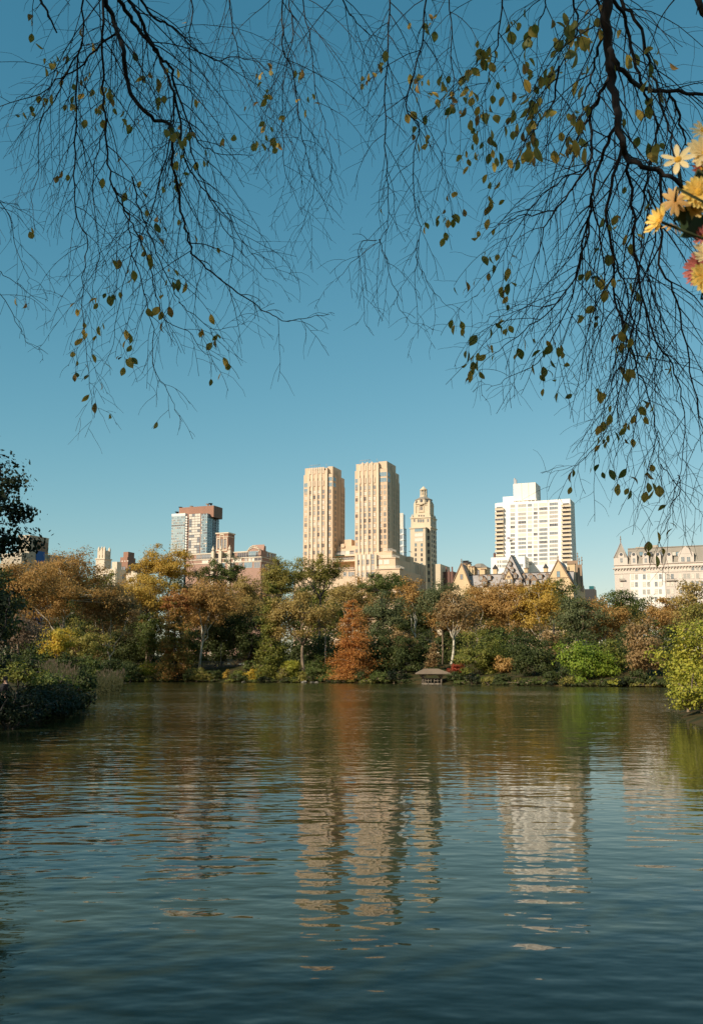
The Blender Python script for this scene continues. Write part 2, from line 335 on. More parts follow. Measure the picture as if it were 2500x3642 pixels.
class Bld:
    def __init__(s, name, label, corner, Y, cat='building', seed=1):
        p = at(*corner, Y); s.O = np.array([p[0], p[1], CITY]); s.rng = random.Random(seed)
        s.root = empty(name, tuple(s.O), -GA); tag(s.root, label, cat)
    def F(s, p, yo=0.0):                       # photo pixel -> (x, z) on the facade plane set back by yo
        d = ray(*p); O = s.O+VV*yo; t = ((O-CAM) @ VV)/(d @ VV); q = CAM+d*t-O
        return float(q @ UU), float(q[2])
    def S(s, p, xo=0.0):                       # photo pixel -> (y, z) on the side plane moved right by xo
        d = ray(*p); O = s.O+UU*xo; t = ((O-CAM) @ UU)/(d @ UU); q = CAM+d*t-O
        return float(q @ VV), float(q[2])
    def fx(s, p, yo=0.0): return s.F(p, yo)[0]
    def fz(s, p, yo=0.0): return s.F(p, yo)[1]
    def boxes(s, name, mat, lst, parent=None):
        mb = MB()
        for b in lst: mb.box(*b)
        return mb.build(name, mat, parent or s.root)
    def win(s, x, z, w, h, nx=1, ny=2, frame=None, pane=None, face='F', off=0.0, parent=None, name='window', mix='dmshb'):
        pane = pane or s.rng.choice(mix); me = win_mesh(w, h, nx, ny, frame or frame_white, pane)
        if face == 'F': return link(name, me, parent or s.root, (x, off, z))
        return link(name, me, parent or s.root, (off, x, z), (0, 0, math.pi/2))
    def rail(s, x0, x1, y0, y1, z, h=1.1, mat=None, name='railing', step=1.2):
        mb = MB()
        for (ax, ay, bx, by) in ((x0,y0,x1,y0),(x1,y0,x1,y1)):
            n = max(2, int(math.hypot(bx-ax, by-ay)/step))
            for i in range(n+1):
                t = i/n; px, py = ax+(bx-ax)*t, ay+(by-ay)*t; mb.box(px-.05, px+.05, py-.05, py+.05, z, z+h)
            mb.box(min(ax,bx)-.06, max(ax,bx)+.06, min(ay,by)-.06, max(ay,by)+.06, z+h, z+h+.12); mb.box(min(ax,bx)-.04, max(ax,bx)+.04, min(ay,by)-.04, max(ay,by)+.04, z+h*.45, z+h*.45+.08)
        return mb.build(name, mat or white_paint, s.root)

# ---- twin-towered tan apartment block
B = Bld('twin_tower_block', 'tan brick apartment block with twin ribbed towers rising above the middle of the tree line', ZA(868, 900), 590, seed=3)
def maj_tower(xl, xr, bl, br, cols, colr, ztop_core, zsh_l, zsh_r, zlow, zfin, rows, dep, glass_rows, side_cols, zc0):
    # xl..xr whole front, bl..br ribbed bay, core above
    tw = B.boxes('tower', tan_brick, [(xl, bl, .35, dep, 0, zsh_l), (bl, br, 0, dep*.93, 0, zfin-2.2), (br, xr, .8, dep, 0, zsh_r), (xl+.5, bl, 1.2, dep-2, zsh_l, zsh_l+4.5),
                                      (br-1.0, xr-1.0, 3.2, dep*.86, zsh_r, ztop_core), (bl+.5, br-.5, 1.0, dep*.8, zfin-2.2, zfin-.4)])
    mids = [bl+.35]+[(cols[i]+cols[i+1])/2 for i in range(len(cols)-1)]+[br-.35]
    for i, x in enumerate(mids):                          # ribs that run up into the crown fins
        B.boxes('rib', tan_trim, [(x-.5, x+.5, -.38, .02, 0, zfin-(0 if 0 < i < len(mids)-1 else 1.6)), (x-.62, x+.62, -.62, -.37, 0, zlow)], tw)
    for c in cols:                                        # panelled tops between the fins
        B.boxes('crown_panel', tan_trim, [(c-.45, c+.45, -.42, .02, zlow-5.5, zlow-2.0)], tw); B.boxes('crown_panel', tan_trim, [(c-.55, c+.55, -.30, .02, zlow+2.5, zlow+6.5)], tw)
    ww, hh = 1.75, 2.25
    for k, z in enumerate(rows):
        for c in cols: B.win(c, z, ww, hh, 2, 2, frame_tan, parent=tw, off=-.05, mix='dmmhhbb')
        B.win((xl+bl)/2, z-.2, 1.9, 2.1, 2, 2, frame_tan, parent=tw, off=.30, mix='dmmhhbb')
        for c in colr: B.win(c, z, 1.6, 2.3, 2, 2, frame_tan, parent=tw, off=.75, mix='dmmhhbb')
        for y in side_cols: B.win(y, z, 1.5, 2.2, 1, 2, frame_tan, parent=tw, face='S', off=xr+.05, mix='dddm')
        B.boxes('sill_band', tan_trim, [(bl+.5, br-.5, -.16, .01, z-hh/2-.85, z-hh/2-.55)], tw)
    for z in glass_rows:
        B.win((br+xr)/2, z, xr-br-.8, 2.6, 3, 1, frame_white, 's', parent=tw, off=.75)
        B.win(2.6+.8, z, 4.6, 2.6, 3, 1, frame_white, 's', parent=tw, face='S', off=xr+.05)
        B.win((xl+bl)/2, z-3, (bl-xl)*.8, 2.6, 2, 1, frame_white, 's', parent=tw, off=.30)
    for j, y in enumerate(np.linspace(dep*.45, dep*.96, 5)):  # side ribs
        B.boxes('rib', tan_trim, [(xr-.02, xr+.5, y-.45, y+.45, 0, zsh_r+3-j*2.2)], tw)
    mb = MB(); x0, x1 = bl, bl+(br-bl)*.55                 # roof rail and masts
    mb.tube([(x0, 2, ztop_core+1.4), (x1, 2, ztop_core+1.4)], .12, 4)
    for x in np.linspace(x0, x1, 5): mb.tube([(x, 2, zfin-3), (x, 2, ztop_core+1.4)], .09, 4)
    mb.tube([(br-1.5, 4, ztop_core-1), (br-2.6, 4, ztop_core+2.2)], .12, 4)
    mb.build('roof_rail', steel, tw)
    return tw
xl = B.fx(ZA(562, 600)); bl = B.fx(ZA(600, 600)); br = B.fx(ZA(788, 600))
cols = [B.fx(ZA(x, 565)) for x in (617, 661, 705, 749)]
rows = [B.fz(ZA(706, y)) for y in (356, 409, 460, 511, 565, 614, 667, 720, 773, 827, 881, 946)]
depR = B.S(ZA(984, 700))[0]
maj_tower(xl, 0.0, bl, br, cols, [B.fx(ZA(804, 565)), B.fx(ZA(842, 565))], B.fz(ZA(900, 112), 6), B.fz(ZA(580, 200)), B.fz(ZA(840, 172)), B.fz(ZA(700, 232)), B.fz(ZA(700, 116)),
          rows, depR, [B.fz(ZA(840, 226)), B.fz(ZA(840, 280))], [depR*q for q in (.12, .5, .62, .75, .88)], 0)
xr2 = B.fx(ZA(349, 600)); xl2 = B.fx(ZA(76, 600)); bl2 = B.fx(ZA(122, 600)); br2 = B.fx(ZA(302, 600))
cols2 = [B.fx(ZA(x, 600)) for x in (141, 182, 224, 265)]
rows2 = [B.fz(ZA(224, y)) for y in (397, 446, 497, 549, 597, 648, 699, 750, 801, 852, 906, 968)]
depL = max(20.0, B.S(ZA(440, 700), xr2)[0])
maj_tower(xl2, xr2, bl2, br2, cols2, [B.fx(ZA(322, 600))], B.fz(ZA(380, 162), 6), B.fz(ZA(100, 238)), B.fz(ZA(345, 222)), B.fz(ZA(220, 262)), B.fz(ZA(220, 166)),
          rows2, depL, [B.fz(ZA(340, 270)), B.fz(ZA(340, 324))], [depL*q for q in (.25, .45, .62, .78, .9)], 0)
# link between the towers, terraces and the long base
lk0, lk1 = xr2+.4, xl-.4
zt = B.fz(ZA(460, 910), 7)
B.boxes('link_block', tan_brick, [(lk0, lk1, 7, 24, 0, zt), (B.fx(ZA(440, 870), 9), B.fx(ZA(529, 870), 9), 9.5, 20, zt, B.fz(ZA(480, 848), 9)), (lk0+3, lk1-9, 6.2, 7, zt-1, zt+1.3)])
for (y0, y1, zz, l) in ((945, 992, 4.0, 0), (1010, 1042, .5, -2)):
    z1 = B.fz(ZA(450, y1), zz)
    B.boxes('terrace', tan_trim, [(lk0-.3+l, lk1+.3, zz, 8, z1-.9, z1)]); B.rail(lk0+l, lk1, zz+.2, zz+.4, z1)
    for i in range(5):
        x = lk0+(lk1-lk0)*(i+.5)/5; B.win(x, z1+1.6, 2.6, 2.5, 2, 1, frame_white, off=6.9 if zz > 2 else 7.9-1.0, mix='dmhb')
B.boxes('awning', green_awn, [(lk0+1, lk1-8, 2.0, 6.5, B.fz(ZA(450, 1002), 4), B.fz(ZA(450, 996), 4))])
# base tiers
T1, T2, T3 = -7.0, -4.0, -1.5
xb1 = B.fx(ZA(985, 1140), T1); zb1 = B.fz(ZA(880, 1128), T1); xb2 = B.fx(ZA(945, 1025), T2); zb2 = B.fz(ZA(870, 1024), T2); xb3 = B.fx(ZA(913, 960), T3); zb3 = B.fz(ZA(885, 962), T3)
xbl = B.fx(ZA(-20, 1000), T1); xbr = B.fx(ZA(775, 1060), T2); xbay = B.fx(ZA(582, 1060), T2)
zl1 = B.fz(ZA(450, 1140), T1)
B.boxes('base_block', tan_brick, [(xbl, xbay-.5, T1+1.5, 20, 0, zl1), (xbay, xbr, T2-1, 30, 0, B.fz(ZA(680, 995), T2-1)), (xbr, xb1, T1, 34, 0, zb1), (xbr, xb2, T2, 33, 0, zb2), (br, xb3, T3, 30, 0, zb3)])
for (x0, x1, y, z) in ((xbr-.5, xb1+.6, T1-.6, zb1), (xbr-.2, xb2+.5, T2-.5, zb2), (B.fx(ZA(862, 962), T3), xb3+.4, T3-.4, zb3), (xbl, xbay-1, T1+.9, zl1)):
    B.boxes('terrace', tan_trim, [(x0, x1, y, y+8, z-.02, z+.5)]); B.rail(x0+.3, x1-.3, y+.2, y+7.5, z+.5)
xcb = [B.fx(ZA(x, 1060), T2-1) for x in (598, 642, 687, 732)]
zcb = [B.fz(ZA(665, y), T2-1) for y in (1012, 1062, 1118, 1178)]
mids = [xbay+.4]+[(xcb[i]+xcb[i+1])/2 for i in range(3)]+[xbr-.4]
for x in mids: B.boxes('rib', tan_trim, [(x-.55, x+.55, T2-1.6, T2-.98, 0, B.fz(ZA(680, 992), T2-1)+.8)])
for z in zcb:
    for x in xcb: B.win(x, z, 2.0, 2.9, 2, 2, frame_white, off=T2-1.05, mix='mbbdh')
for z, (o, xa) in ((B.fz(ZA(830, 1060), T2), (T2, 0)), ):
    for x in (B.fx(ZA(798, 1060), T2), B.fx(ZA(862, 1058), T2)): B.win(x, z, 3.6, 3.0, 2, 1, frame_white, 'b', off=T2-.05)
for x in (500, 552): B.win(B.fx(ZA(x, 1072), T1), B.fz(ZA(x, 1076), T1+1.5)+1.0, 2.4, 3.2, 2, 2, frame_white, off=6.9, mix='mb')
for x in (470, 515, 545): B.win(B.fx(ZA(x, 1170), T1+1.5), B.fz(ZA(x, 1175), T1+1.5), 2.0, 2.6, 2, 2, frame_white, off=T1+1.45, mix='mb')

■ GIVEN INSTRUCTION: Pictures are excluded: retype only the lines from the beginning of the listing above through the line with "return mb.build(name, mat or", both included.

■ THE OUTPUT:
The Blender Python script for this scene continues. Write part 2, from line 335 on. More parts follow. Measure the picture as if it were 2500x3642 pixels.
class Bld:
    def __init__(s, name, label, corner, Y, cat='building', seed=1):
        p = at(*corner, Y); s.O = np.array([p[0], p[1], CITY]); s.rng = random.Random(seed)
        s.root = empty(name, tuple(s.O), -GA); tag(s.root, label, cat)
    def F(s, p, yo=0.0):                       # photo pixel -> (x, z) on the facade plane set back by yo
        d = ray(*p); O = s.O+VV*yo; t = ((O-CAM) @ VV)/(d @ VV); q = CAM+d*t-O
        return float(q @ UU), float(q[2])
    def S(s, p, xo=0.0):                       # photo pixel -> (y, z) on the side plane moved right by xo
        d = ray(*p); O = s.O+UU*xo; t = ((O-CAM) @ UU)/(d @ UU); q = CAM+d*t-O
        return float(q @ VV), float(q[2])
    def fx(s, p, yo=0.0): return s.F(p, yo)[0]
    def fz(s, p, yo=0.0): return s.F(p, yo)[1]
    def boxes(s, name, mat, lst, parent=None):
        mb = MB()
        for b in lst: mb.box(*b)
        return mb.build(name, mat, parent or s.root)
    def win(s, x, z, w, h, nx=1, ny=2, frame=None, pane=None, face='F', off=0.0, parent=None, name='window', mix='dmshb'):
        pane = pane or s.rng.choice(mix); me = win_mesh(w, h, nx, ny, frame or frame_white, pane)
        if face == 'F': return link(name, me, parent or s.root, (x, off, z))
        return link(name, me, parent or s.root, (off, x, z), (0, 0, math.pi/2))
    def rail(s, x0, x1, y0, y1, z, h=1.1, mat=None, name='railing', step=1.2):
        mb = MB()
        for (ax, ay, bx, by) in ((x0,y0,x1,y0),(x1,y0,x1,y1)):
            n = max(2, int(math.hypot(bx-ax, by-ay)/step))
            for i in range(n+1):
                t = i/n; px, py = ax+(bx-ax)*t, ay+(by-ay)*t; mb.box(px-.05, px+.05, py-.05, py+.05, z, z+h)
            mb.box(min(ax,bx)-.06, max(ax,bx)+.06, min(ay,by)-.06, max(ay,by)+.06, z+h, z+h+.12); mb.box(min(ax,bx)-.04, max(ax,bx)+.04, min(ay,by)-.04, max(ay,by)+.04, z+h*.45, z+h*.45+.08)
        return mb.build(name, mat or white_paint, s.root)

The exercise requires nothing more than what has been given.